Mashed Potato Pancakes

Ingredients:
~ 2 cups leftover mashed potatoes
~ 1/2 cup plain unsweetened soy or other non-dairy milk
~ 1/3 cup flour (I use whole wheat pastry for everything, but all purpose is fine)
~ Salt and pepper to taste
~ 1 tbsp. olive oil
~ 4 thinly sliced scallions (or 1/2 cup chopped onion)
~ 1 tbsp. minced garlic
~ 1 cup chopped mushrooms
~ Olive oil or cooking spray for frying

Directions:
~ Coat a baking sheet with cooking spray and place in a preheated, 400 degree oven..
~ Heat the olive oil in a skillet over medium heat; add the garlic, scallions and mushrooms and saute about 5 minutes.
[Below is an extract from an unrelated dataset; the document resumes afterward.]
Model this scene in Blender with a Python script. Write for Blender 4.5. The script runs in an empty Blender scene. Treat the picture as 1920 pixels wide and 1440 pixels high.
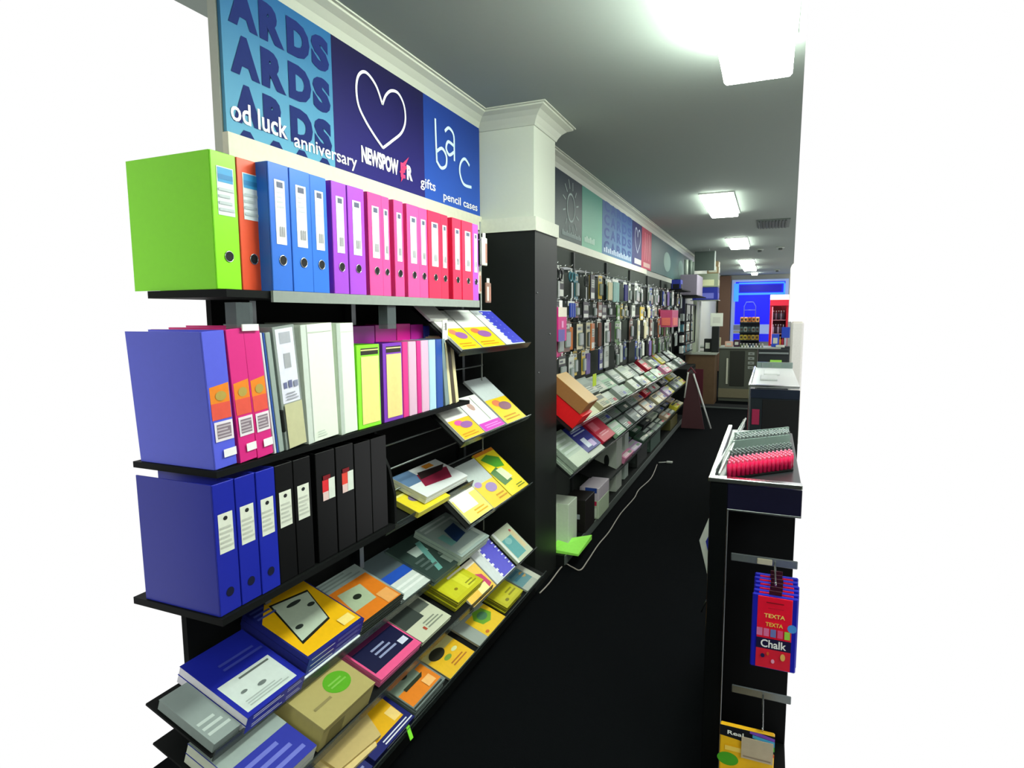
import bpy, math, random
from mathutils import Vector, Matrix
random.seed(7)
scene = bpy.context.scene
C = scene.collection
R = math.radians

# ------------------------------------------------------------------ camera, world, lights, exposure
F_PX = 1140.0                                   # focal length in pixels of a 1920 px wide frame
dY = Vector(((1445-960)/F_PX, (720-590)/F_PX, -1.0)).normalized()
up = Vector((-.0053, 1, .1118)); up = (up - dY*up.dot(dY)).normalized()
dX = dY.cross(up)
rot = Matrix((dX, dY, up))                      # rows are the world axes seen from the camera
cam_d = bpy.data.cameras.new('camera'); cam = bpy.data.objects.new('camera', cam_d); C.objects.link(cam)
cam_d.sensor_width = 36; cam_d.sensor_fit = 'HORIZONTAL'; cam_d.lens = F_PX/1920*36
cam_d.clip_start = .02; cam_d.clip_end = 100
cam.matrix_world = Matrix.Translation((0, 0, 1.5)) @ rot.to_4x4()
scene.camera = cam

scene.view_settings.view_transform = 'Standard'
scene.view_settings.look = 'None'
scene.view_settings.gamma = 1
scene.view_settings.use_curve_mapping = False
scene.view_settings.exposure = 0.0
w = bpy.data.worlds.new('world'); scene.world = w; w.use_nodes = True
w.node_tree.nodes['Background'].inputs[0].default_value = (1, 1, 1, 1)
w.node_tree.nodes['Background'].inputs[1].default_value = 1.0

LAMP_FAR = 26.0       # radiance of the ceiling panels further down the shop and the added unseen ones
LAMP_NEAR = 42.0      # radiance of the ceiling panel close to the camera

# ------------------------------------------------------------------ materials
def lin(c):
    if isinstance(c, str):
        c = c.lstrip('#'); c = [int(c[i:i+2], 16)/255 for i in (0, 2, 4)]
    return [x/12.92 if x <= .04045 else ((x+.055)/1.055)**2.4 for x in c]
_M = {}
def M(col, rough=.45, emit=0, metal=0, spec=.3, alpha=1, noise=.08, scale=60, trans=0, bump=0):
    key = (str(col), rough, emit, metal, spec, alpha, noise, scale, trans, bump)
    if key in _M: return _M[key]
    m = bpy.data.materials.new('mat'); m.use_nodes = True; nt = m.node_tree
    b = nt.nodes['Principled BSDF']; c = lin(col)
    b.inputs['Roughness'].default_value = rough; b.inputs['Metallic'].default_value = metal
    b.inputs['Specular IOR Level'].default_value = spec
    tc = nt.nodes.new('ShaderNodeTexCoord'); n = nt.nodes.new('ShaderNodeTexNoise'); n.inputs['Scale'].default_value = scale
    n.inputs['Detail'].default_value = 3
    nt.links.new(tc.outputs['Object'], n.inputs['Vector'])
    mx = nt.nodes.new('ShaderNodeMix'); mx.data_type = 'RGBA'
    mx.inputs['A'].default_value = [x*(1-noise) for x in c]+[1]; mx.inputs['B'].default_value = [min(1, x*(1+noise)) for x in c]+[1]
    nt.links.new(n.outputs['Fac'], mx.inputs['Factor'])
    nt.links.new(mx.outputs['Result'], b.inputs['Base Color'])
    if bump:
        bp = nt.nodes.new('ShaderNodeBump'); bp.inputs['Strength'].default_value = bump; bp.inputs['Distance'].default_value = .003
        nt.links.new(n.outputs['Fac'], bp.inputs['Height']); nt.links.new(bp.outputs['Normal'], b.inputs['Normal'])
    if emit:
        b.inputs['Emission Color'].default_value = c+[1]; b.inputs['Emission Strength'].default_value = emit
    if alpha < 1: b.inputs['Alpha'].default_value = alpha
    if trans: b.inputs['Transmission Weight'].default_value = trans
    _M[key] = m; return m
BLACK = dict(col='#121414', rough=.6, spec=.12)
def blk(): return M('#131515', .6, spec=.1)
def glossblk(): return M('#0e1011', .18, spec=.35)
def chrome(): return M('#c8cccc', .22, metal=1)
def steel(): return M('#8b9092', .35, metal=1)
def clear(): return M('#dfe9e6', .08, alpha=.28, spec=.6)
def white(): return M('#f2f2ee', .5)

# ------------------------------------------------------------------ mesh builder
_txt = {}
def text_mesh(s, bold):
    k = (s, bold)
    if k not in _txt:
        cu = bpy.data.curves.new('t', 'FONT'); cu.body = s; cu.size = 1; cu.offset = bold; cu.resolution_u = 3
        o = bpy.data.objects.new('t', cu); C.objects.link(o)
        bpy.context.view_layer.update()
        me = bpy.data.meshes.new_from_object(o.evaluated_get(bpy.context.evaluated_depsgraph_get()))
        vs = [(v.co.x, v.co.y) for v in me.vertices]; fs = [tuple(p.vertices) for p in me.polygons]
        bpy.data.objects.remove(o); bpy.data.curves.remove(cu); bpy.data.meshes.remove(me)
        _txt[k] = (vs, fs)
    return _txt[k]

class MB:
    def __init__(s): s.v = []; s.f = []; s.mi = []; s.m = []; s.sm = []
    def mat(s, m):
        if m not in s.m: s.m.append(m)
        return s.m.index(m)
    def add(s, vs, fs, m, smooth=False):
        b = len(s.v); i = s.mat(m); s.v += [tuple(v) for v in vs]
        for f in fs: s.f.append([b+k for k in f]); s.mi.append(i); s.sm.append(smooth)
        return s
    def box(s, x0, x1, y0, y1, z0, z1, m):
        return s.add([(x0,y0,z0),(x1,y0,z0),(x1,y1,z0),(x0,y1,z0),(x0,y0,z1),(x1,y0,z1),(x1,y1,z1),(x0,y1,z1)],
                     [(3,2,1,0),(4,5,6,7),(0,1,5,4),(1,2,6,5),(2,3,7,6),(3,0,4,7)], m)
    def cbox(s, x0, x1, y0, y1, z0, z1, c, m):         # box with every edge chamfered by c
        c = min(c, (x1-x0)*.45, (y1-y0)*.45, (z1-z0)*.45); vs = []; idx = {}
        X = (x0, x1); Y = (y0, y1); Z = (z0, z1)
        for i in (0,1):
            for j in (0,1):
                for k in (0,1):
                    sx, sy, sz = (1-2*i)*c, (1-2*j)*c, (1-2*k)*c
                    idx[i,j,k] = len(vs)
                    vs += [(X[i], Y[j]+sy, Z[k]+sz), (X[i]+sx, Y[j], Z[k]+sz), (X[i]+sx, Y[j]+sy, Z[k])]
        q = []
        def I(i,j,k,a): return idx[i,j,k]+a
        q += [(I(0,0,0,0),I(0,0,1,0),I(0,1,1,0),I(0,1,0,0)), (I(1,0,0,0),I(1,1,0,0),I(1,1,1,0),I(1,0,1,0))]
        q += [(I(0,0,0,1),I(1,0,0,1),I(1,0,1,1),I(0,0,1,1)), (I(0,1,0,1),I(0,1,1,1),I(1,1,1,1),I(1,1,0,1))]
        q += [(I(0,0,0,2),I(0,1,0,2),I(1,1,0,2),I(1,0,0,2)), (I(0,0,1,2),I(1,0,1,2),I(1,1,1,2),I(0,1,1,2))]
        for i in (0,1):
            for j in (0,1): q.append((I(i,j,0,0),I(i,j,0,1),I(i,j,1,1),I(i,j,1,0)))
            for k in (0,1): q.append((I(i,0,k,0),I(i,0,k,2),I(i,1,k,2),I(i,1,k,0)))
        for j in (0,1):
            for k in (0,1): q.append((I(0,j,k,1),I(0,j,k,2),I(1,j,k,2),I(1,j,k,1)))
        for i in (0,1):
            for j in (0,1):
                for k in (0,1): q.append((I(i,j,k,0),I(i,j,k,1),I(i,j,k,2)))
        return s.add(vs, q, m)
    def hexa(s, p, m):                                  # 8 corners, bottom four then top four
        return s.add(p, [(3,2,1,0),(4,5,6,7),(0,1,5,4),(1,2,6,5),(2,3,7,6),(3,0,4,7)], m)
    def rect(s, x0, x1, y0, y1, z, m): return s.add([(x0,y0,z),(x1,y0,z),(x1,y1,z),(x0,y1,z)], [(0,1,2,3)], m)
    def poly(s, pts, z, m): return s.add([(x,y,z) for x,y in pts], [tuple(range(len(pts)))], m)
    def ell(s, cx, cy, rx, ry, z, m, n=24, a0=0):
        return s.poly([(cx+rx*math.cos(a0+2*math.pi*i/n), cy+ry*math.sin(a0+2*math.pi*i/n)) for i in range(n)], z, m)
    def prism(s, pts, z0, z1, m):
        n = len(pts)
        return s.add([(x,y,z0) for x,y in pts]+[(x,y,z1) for x,y in pts],
                     [tuple(range(n-1,-1,-1)), tuple(range(n,2*n))]+[(i,(i+1)%n,n+(i+1)%n,n+i) for i in range(n)], m)
    def tube(s, path, r, m, n=8, closed=False):
        path = [Vector(p) for p in path]; vs = []; fs = []; L = len(path)
        for i, p in enumerate(path):
            a = path[(i-1) % L] if (i or closed) else p; b = path[(i+1) % L] if (i < L-1 or closed) else p
            t = (b-a).normalized(); u = t.orthogonal().normalized() if i == 0 else (u - t*u.dot(t)).normalized()
            v = t.cross(u)
            for k in range(n):
                an = 2*math.pi*k/n; vs.append(p+u*(r*math.cos(an))+v*(r*math.sin(an)))
        for i in range(L if closed else L-1):
            for k in range(n):
                j = (i+1) % L
                fs.append((i*n+k, i*n+(k+1) % n, j*n+(k+1) % n, j*n+k))
        if not closed: fs += [tuple(range(n-1,-1,-1)), tuple(range((L-1)*n, L*n))]
        return s.add(vs, fs, m, True)
    def text(s, t, x, y, wd, h, z, m, bold=.02):        # fits the string in the box wd x h with lower-left x, y
        vs, fs = text_mesh(t, bold)
        if not vs: return s
        x0 = min(v[0] for v in vs); x1 = max(v[0] for v in vs); y0 = min(v[1] for v in vs); y1 = max(v[1] for v in vs)
        return s.add([(x+(a-x0)/(x1-x0)*wd, y+(b-y0)/(y1-y0)*h, z) for a, b in vs], fs, m)
    def build(s, name, parent=None, mat4=None):
        me = bpy.data.meshes.new(name); me.from_pydata(s.v, [], s.f)
        for m in s.m: me.materials.append(m)
        me.polygons.foreach_set('material_index', s.mi); me.polygons.foreach_set('use_smooth', s.sm); me.update()
        o = bpy.data.objects.new(name, me); C.objects.link(o)
        if parent: o.parent = parent
        if mat4 is not None: o.matrix_world = mat4
        return o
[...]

Set aside.
~ In a mixing bowl, combine the potatoes, soy milk and flour together to make a thick batter; add a bit more flour if it seems too wet.
~ Add the sauteed vegetables and mix thoroughly.
~ Wipe out your skillet and coat with cooking spray or a thin layer of oil, then place over medium-high heat.
~ Drop the batter into the hot pan with a large serving spoon, one spoonful at a time, and flatten slightly to form a patty about 3" across; 3 at a time is about as many as you want to fry at once.
~ Cook for 3-4 minutes on each side until golden brown, then transfer to the baking sheet until they are all cooked.
~ Serve with applesauce, non-dairy sour cream or...

Mushroom Gravy

Ingredients:
~ 2 tbsp. olive oil, divided
~ 1 tbsp. minced garlic
~ 2 cups thinly sliced mushrooms
~ 2-3 tbsp. flour
~ 1 cup plain, unsweetened soy or other non-dairy milk
~ 1 cup vegetable broth
~ 1 tsp. each salt, thyme, sage, dried parsley
~ Lots of fresh black pepper
~ 1/4-1/2 tsp. hot sauce, to taste

Directions:
~ Combine the soy milk and vegetable broth and heat to almost boiling, either on the stove or in the microwave.
~ In a skillet, saute the garlic, mushrooms and seasonings over medium heat until softened, about 5-10 minutes.
~ In a saucepan, warm the oil over medium-low heat and add the flour and the spices, stirring to make a roux.
~ As it begins to thicken, add about 1/2 cup of the broth/soy milk mixture, stirring until smooth.
~ Add the sauteed vegetables and then, gradually, the remaining liquid, stirring constantly as it begins to thicken.
~ Raise the heat to medium and continue cooking 5-10 minutes, until you get the consistency you like (you can always add more liquid if it's too thick, or turn the heat up to reduce it if it's not thick enough).
~ Serve over mashed potatoes, mashed potato pancakes, biscuits, or whatever else you like.